Oil futures moved up in Asian trading as investors weighed a delicate mix of geopolitical risk and fresh U.S. economic data. Persistent U.S.-Iran tensions pushed traders to add a risk premium to crude, but stronger-than-expected American employment figures and a large weekly build in U.S. oil inventories restricted the scale of the rally.
Price moves
By 21:19 ET (02:19 GMT), Brent crude for April delivery was up 0.4% at $69.64 a barrel, while West Texas Intermediate futures rose 0.4% to $64.74 a barrel.
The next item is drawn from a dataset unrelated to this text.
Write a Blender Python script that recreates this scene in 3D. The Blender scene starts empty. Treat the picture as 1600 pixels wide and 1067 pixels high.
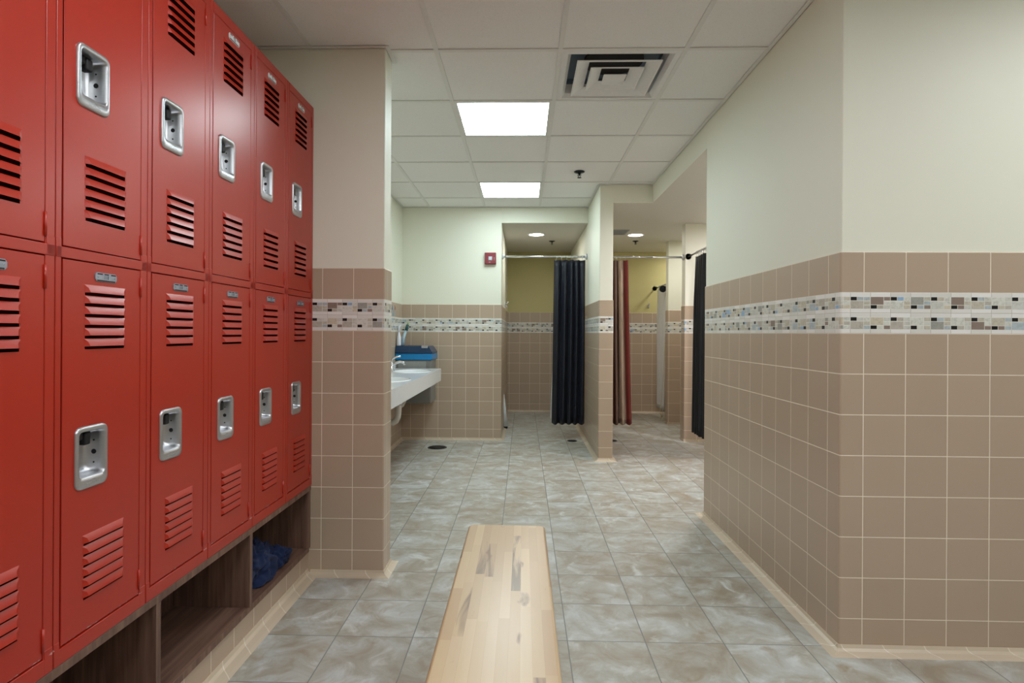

Geopolitical concerns lift risk premium
Market participants signaled greater concern about supply disruption risk as reports circulated that Washington is considering sending a second aircraft carrier to the region. Although talks held over the weekend between Iran and the U.S. were described as showing some progress, there was no conclusive outcome on Tehran's nuclear activities, leaving uncertainty in place.
Additional reporting that U.S. officials are weighing the seizure of oil tankers carrying Iranian crude added to unease. A meeting between the U.S. President and the Israeli Prime Minister produced few clear signals for markets, and investors remain mindful that any escalation in the Middle East could interrupt production and shipments from a region that supplies a large share of the world's oil.
U.S. economic data and inventories cap upside
Fresh U.S. economic releases delivered a mixed message to oil traders. January nonfarm payrolls came in stronger than expected, indicating continued resilience in the U.S. economy and supporting expectations for sustained fuel demand from the world's largest energy consumer.
However, the stronger payrolls figures also reduced the market's expectations for near-term interest rate cuts, which in turn supported the dollar and limited oil's upside momentum.
At the same time, weekly data showed a much larger-than-anticipated build in U.S. crude stocks - an addition of 8.5 million barrels - which tempered bullish sentiment. The inventory increase suggested a partial reversal of the tightness seen earlier, when extreme cold weather at the start of the year disrupted domestic production across the United States.
Near-term demand watch: Lunar New Year
Outside the United States, market focus will shift toward consumer mobility in China as Lunar New Year holidays begin in the coming week. The holiday period historically brings a surge in travel within the country and is typically associated with a rise in fuel usage. Traders will monitor whether Chinese travel patterns support an increase in oil demand over the holiday window.
Bottom line
Prices are trading higher on renewed geopolitical risk related to U.S.-Iran tensions, but gains remain modest given stronger U.S. employment data, a firmer dollar, and a large weekly increase in U.S. crude inventories. Attention now turns to Chinese travel demand during Lunar New Year to gauge near-term consumption trends.